The outcome of the Arab revolutions, which saw the collapse of the Arab Spring and in some countries a descent into medieval barbarism towards women, dealt a blow to the feminist movement. Feminists who had made great strides at the theoretical and intellectual level, and activists who thought they had moved past basic practical issues such as the right to employment and education, found themselves again fighting the battles that had confronted the feminist movement in its infancy. The issue of the hijab – a battle that Egyptian feminist Hoda al-Shaarawi had fought over a century before – again had to be debated. Questions such as women’s right to political representation, first raised by the pioneers of the Arab Renaissance such as Sheikh Tantawi and first Egyptian male feminist Qassem Amin, were also raised as though they were not settled matters.

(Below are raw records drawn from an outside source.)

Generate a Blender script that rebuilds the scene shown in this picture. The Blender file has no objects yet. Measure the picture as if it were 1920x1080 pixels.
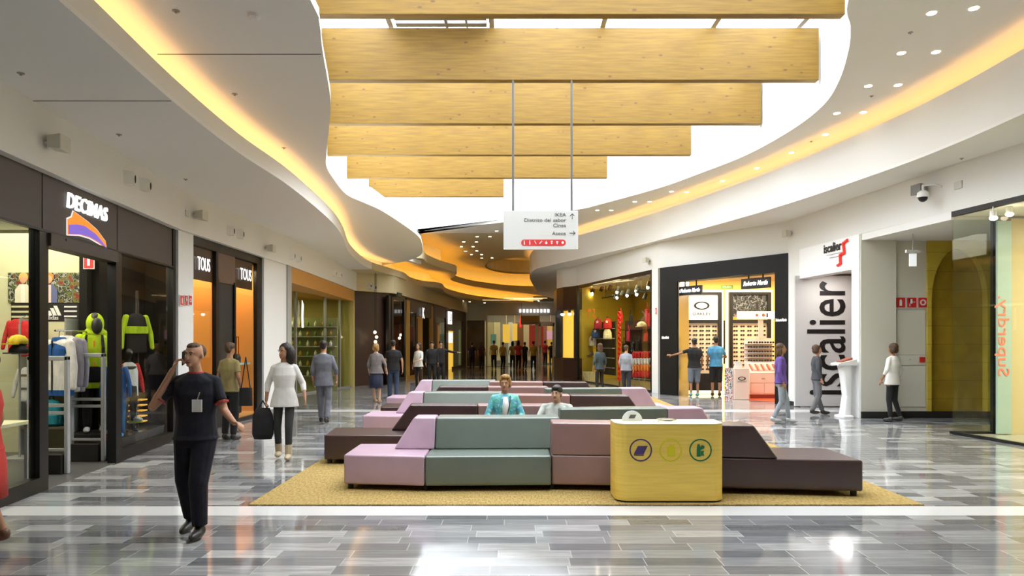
import bpy, bmesh, math, random
from mathutils import Vector, Matrix, noise
PI = math.pi
R = random.Random(7)
SC = bpy.context.scene
COL = SC.collection

# ------------------------------------------------------------------ camera, sky, exposure
CAMZ, F, HY = 1.75, 1280.0, 640.0
cam_d = bpy.data.cameras.new('camera'); cam = bpy.data.objects.new('camera', cam_d); COL.objects.link(cam)
cam.location = (0, 0, CAMZ); cam.rotation_euler = (PI/2, 0, 0)
cam_d.sensor_width = 36; cam_d.lens = 24.0; cam_d.shift_y = (HY-540)/1920
cam_d.clip_start = .05; cam_d.clip_end = 300
SC.camera = cam
SC.view_settings.view_transform = 'Standard'; SC.view_settings.look = 'None'
SC.view_settings.gamma = 1; SC.view_settings.use_curve_mapping = False
SC.view_settings.exposure = 0.15
SC.cycles.max_bounces = 8; SC.cycles.diffuse_bounces = 5; SC.cycles.glossy_bounces = 4
SC.cycles.transparent_max_bounces = 16; SC.cycles.sample_clamp_indirect = 6
SC.cycles.caustics_reflective = False; SC.cycles.caustics_refractive = False
SC.cycles.use_denoising = True
w = bpy.data.worlds.new('sky'); SC.world = w; w.use_nodes = True
w.node_tree.nodes['Background'].inputs[0].default_value = (.93, .97, 1, 1)
w.node_tree.nodes['Background'].inputs[1].default_value = 9.0

def at(u, v, z):          # a picture point taken to the level z
    D = (z-CAMZ)*F/(HY-v)
    return ((u-960)/F*D, D)
def atD(u, D): return (u-960)/F*D
def zat(v, D): return CAMZ+(HY-v)/F*D

# ------------------------------------------------------------------ materials
MATS = {}
def M(name, col=(.5,.5,.5), rough=.6, metal=0, emit=0, alpha=1, spec=.5, ecol=None, coat=0):
    if name in MATS: return MATS[name]
    m = bpy.data.materials.new(name); m.use_nodes = True
    b = m.node_tree.nodes['Principled BSDF']
    b.inputs['Base Color'].default_value = (*col, 1); b.inputs['Roughness'].default_value = rough
    b.inputs['Metallic'].default_value = metal; b.inputs['Specular IOR Level'].default_value = spec
    b.inputs['Coat Weight'].default_value = coat
    if emit:
        b.inputs['Emission Color'].default_value = (*(ecol or col), 1); b.inputs['Emission Strength'].default_value = emit
    MATS[name] = m
    return m
def nodes(m):
    nt = m.node_tree; return nt, nt.nodes, nt.links, nt.nodes['Principled BSDF']
def noisy(name, c1, c2, scale=(5,5,5), rough=.6, bump=0, detail=4, lo=.35, hi=.65, spec=.4):
    """two colours mixed by an object-space noise, with optional bump"""
    if name in MATS: return MATS[name]
    m = M(name, c1, rough, spec=spec); nt, N, L, b = nodes(m)
    tc = N.new('ShaderNodeTexCoord'); mp = N.new('ShaderNodeMapping'); mp.inputs['Scale'].default_value = scale
    nz = N.new('ShaderNodeTexNoise'); nz.inputs['Scale'].default_value = 1; nz.inputs['Detail'].default_value = detail
    mr = N.new('ShaderNodeMapRange'); mr.inputs[1].default_value = lo; mr.inputs[2].default_value = hi
    mx = N.new('ShaderNodeMix'); mx.data_type = 'RGBA'; mx.inputs[6].default_value = (*c1,1); mx.inputs[7].default_value = (*c2,1)
    L.new(tc.outputs['Object'], mp.inputs[0]); L.new(mp.outputs[0], nz.inputs['Vector']); L.new(nz.outputs[0], mr.inputs[0])
    L.new(mr.outputs[0], mx.inputs[0]); L.new(mx.outputs[2], b.inputs['Base Color'])
    if bump:
        bp = N.new('ShaderNodeBump'); bp.inputs['Strength'].default_value = bump; bp.inputs['Distance'].default_value = .01
        L.new(nz.outputs[0], bp.inputs['Height']); L.new(bp.outputs[0], b.inputs['Normal'])
    return m
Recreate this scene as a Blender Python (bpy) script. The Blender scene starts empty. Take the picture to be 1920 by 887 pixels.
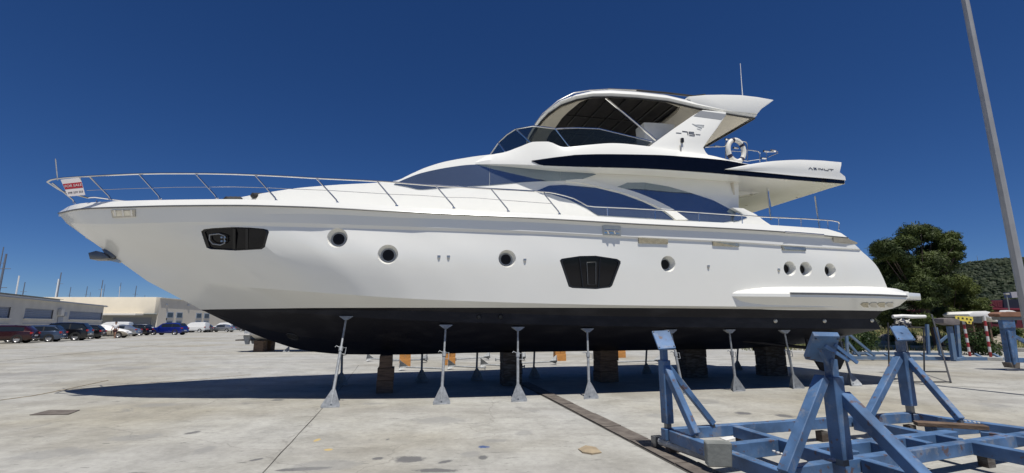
import bpy, bmesh, math, random
from math import sin, cos, pi, radians, sqrt, atan2, hypot
from mathutils import Vector, Matrix, noise
from mathutils.bvhtree import BVHTree
random.seed(7)
SC = bpy.context.scene
COL = SC.collection
# ------------------------------------------------------------------ camera
PITCH = radians(10.5); FPX = 880.0; EYE = 1.6
cam = bpy.data.cameras.new('camera'); camo = bpy.data.objects.new('camera', cam); COL.objects.link(camo)
cam.sensor_width = 36.0; cam.lens = 36.0*FPX/1920.0
cam.clip_start = 0.05; cam.clip_end = 6000
camo.location = (0, 0, EYE); camo.rotation_euler = (radians(90)+PITCH, 0, 0)
SC.camera = camo
# ------------------------------------------------------------------ light
SUN_EL = radians(70.5); SUN_AZ = radians(18)          # azimuth measured from straight behind the camera towards its right
W = bpy.data.worlds.new("World"); SC.world = W; W.use_nodes = True
nt = W.node_tree; bg = nt.nodes['Background']
sky = nt.nodes.new('ShaderNodeTexSky'); sky.sky_type = 'NISHITA'; sky.sun_disc = False
sky.sun_elevation = SUN_EL; sky.sun_rotation = pi-SUN_AZ
sky.altitude = 0; sky.air_density = 0.7; sky.dust_density = 0.0; sky.ozone_density = 3.0
hs = nt.nodes.new('ShaderNodeHueSaturation'); hs.inputs['Saturation'].default_value = 1.2; hs.inputs['Value'].default_value = 1.0
nt.links.new(sky.outputs[0], hs.inputs['Color']); wb = nt.nodes.new('ShaderNodeMix'); wb.data_type = 'RGBA'; wb.blend_type = 'MULTIPLY'; wb.inputs[0].default_value = 1.0; wb.inputs[7].default_value = (.74, .90, 1.21, 1)   # the camera's white balance
nt.links.new(hs.outputs[0], wb.inputs[6]); nt.links.new(wb.outputs[2], bg.inputs[0]); bg.inputs[1].default_value = 0.055
sl = bpy.data.lights.new('sun', 'SUN'); so = bpy.data.objects.new('sun', sl); COL.objects.link(so)
sl.energy = 5.0; sl.angle = radians(0.5); sl.color = (1.0, 0.96, 0.89)
sd = Vector((sin(SUN_AZ)*cos(SUN_EL), -cos(SUN_AZ)*cos(SUN_EL), sin(SUN_EL)))
so.rotation_euler = sd.to_track_quat('Z', 'Y').to_euler(); so.location = sd*60
SC.view_settings.view_transform = 'Standard'; SC.view_settings.look = 'None'
SC.view_settings.exposure = 0.0; SC.view_settings.gamma = 1.0; SC.view_settings.use_curve_mapping = False

# ------------------------------------------------------------------ measuring helpers (survey of the place: sight lines from the eye point)
def ray(u, v):
    x = (u-960)/FPX; y = (443.5-v)/FPX
    return Vector((x, cos(PITCH)-y*sin(PITCH), sin(PITCH)+y*cos(PITCH)))
def G(u, v, z=0.0):
    r = ray(u, v); t = (z-EYE)/r.z
    return Vector((r.x*t, r.y*t, z))
def at(u, v, Y):
    r = ray(u, v); t = Y/r.y
    return Vector((r.x*t, Y, EYE+r.z*t))
YAW = radians(13)
YN = Vector((-sin(YAW), cos(YAW), 0)); YD = Vector((cos(YAW), sin(YAW), 0))
YC = Vector((1.68, 10.67, 0)) + 2.55*YN
MI = (Matrix.Translation(YC) @ Matrix.Rotation(YAW, 4, 'Z')).inverted()
LEYE = MI @ Vector((0, 0, EYE))
def lray(u, v): return (MI.to_3x3() @ ray(u, v)).normalized()
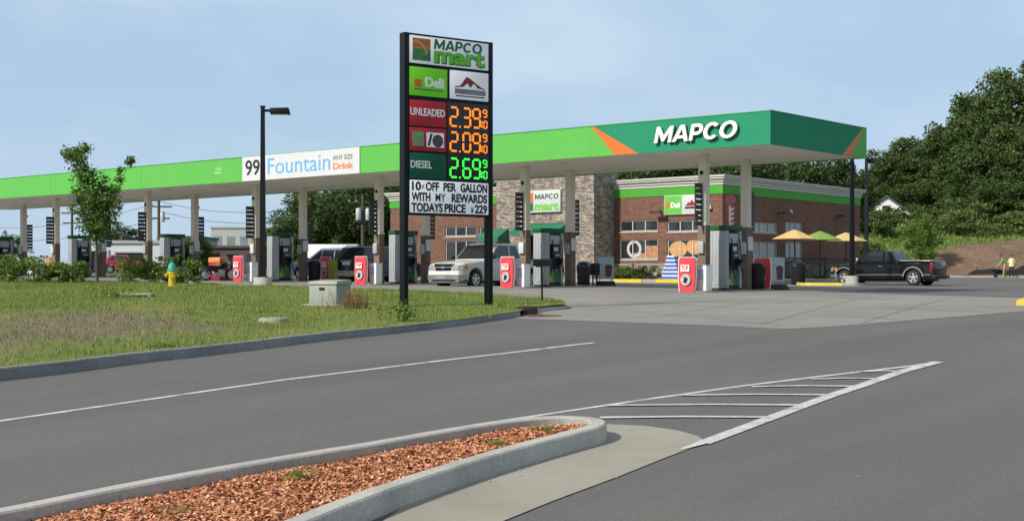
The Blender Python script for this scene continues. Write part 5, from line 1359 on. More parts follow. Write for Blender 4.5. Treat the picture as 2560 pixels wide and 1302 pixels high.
# ------------------------------------------------------------------ vehicles
def wheel_parts(t, x, y, r, w, spokes=5, side=1):
    "wheel with its axle along y; side: direction of the outer face"
    wo = MB().lathe([(r*0.60, -w/2), (r*0.93, -w/2), (r, -w/2+0.03), (r, w/2-0.03), (r*0.93, w/2), (r*0.62, w/2), (r*0.585, w/2-0.03), (r*0.585, -w/2+0.03), (r*0.60, -w/2)], x, y, r, 28, 'y', cap=False).build('wheel', tyre_m, t, smooth_deg=35)
    mb = MB(); f = side*(w/2-0.02)
    mb.lathe([(r*0.575, f-side*0.08), (r*0.62, f), (r*0.62, f+side*0.022), (r*0.56, f+side*0.02), (r*0.54, f-side*0.05)], x, y, r, 24, 'y', cap=False)
    for k in range(spokes):
        a = 2*math.pi*k/spokes+0.3; c_, s_ = math.cos(a), math.sin(a)
        p0 = Vector((c_*r*0.08, 0, s_*r*0.08)); p1 = Vector((c_*r*0.56, 0, s_*r*0.56)); n_ = Vector((-s_, 0, c_))*r*0.115
        ya, yb = y+f-side*0.05, y+f+side*0.004
        q = [p0-n_, p0+n_, p1+n_*1.3, p1-n_*1.3]
        mb.hexa([(x+v.x, ya, r+v.z) for v in q], [(x+v.x, yb, r+v.z) for v in q])
    mb.lathe([(r*0.16, f-side*0.05), (r*0.16, f+side*0.012), (r*0.08, f+side*0.02)], x, y, r, 12, 'y')
    mb.build('rim', rim_m, wo, smooth_deg=35)
    MB().lathe([(r*0.56, f-side*0.09), (r*0.56, f-side*0.085)], x, y, r, 20, 'y').build('brake_disc', ink, wo)

def body_shell(xs, top, hw, bottom, arches, crown=0.05, tuck=0.06):
    "rings along x: flat sides with a rounded shoulder, belly lifted over the wheels"
    rings = []
    for x in xs:
        zt_, w = top(x), hw(x); zb_ = bottom
        for ax, ar, az_ in arches:
            d = abs(x-ax)
            if d < ar: zb_ = max(zb_, az_+math.sqrt(max(ar*ar-d*d, 0)))
        zb_ = min(zb_, zt_-0.12)
        zm = zb_+(zt_-zb_)*0.62
        rings.append([(x, -w+tuck, zb_), (x, -w+0.012, zb_+0.02), (x, -w, zm), (x, -w+0.03, zt_-crown*0.9), (x, -w+0.12, zt_), (x, w-0.12, zt_), (x, w-0.03, zt_-crown*0.9), (x, w, zm), (x, w-0.012, zb_+0.02), (x, w-tuck, zb_)])
    return rings
def lin(pts):
    X = [p[0] for p in pts]; Yv = [p[1] for p in pts]
    return lambda x: float(np.interp(x, X, Yv))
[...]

However, it might be proposed that this return to basic principles, although frustrating, can be seen as a watershed moment. All progressive movements concerned with citizenship, and not just those focused on women’s rights, equality and liberation from their status as objects have been forced to contemplate the relationship between social justice and national security. The institutionalisation of a comprehensively equal and progressive concept of citizenship and the total removal of religion from the public sphere is a debate which is now on the table. This has become possible because ‘the issue of women’ has become a tool for generating polarisation by backward forces to undermine security and stability in societies touched by the Arab Spring.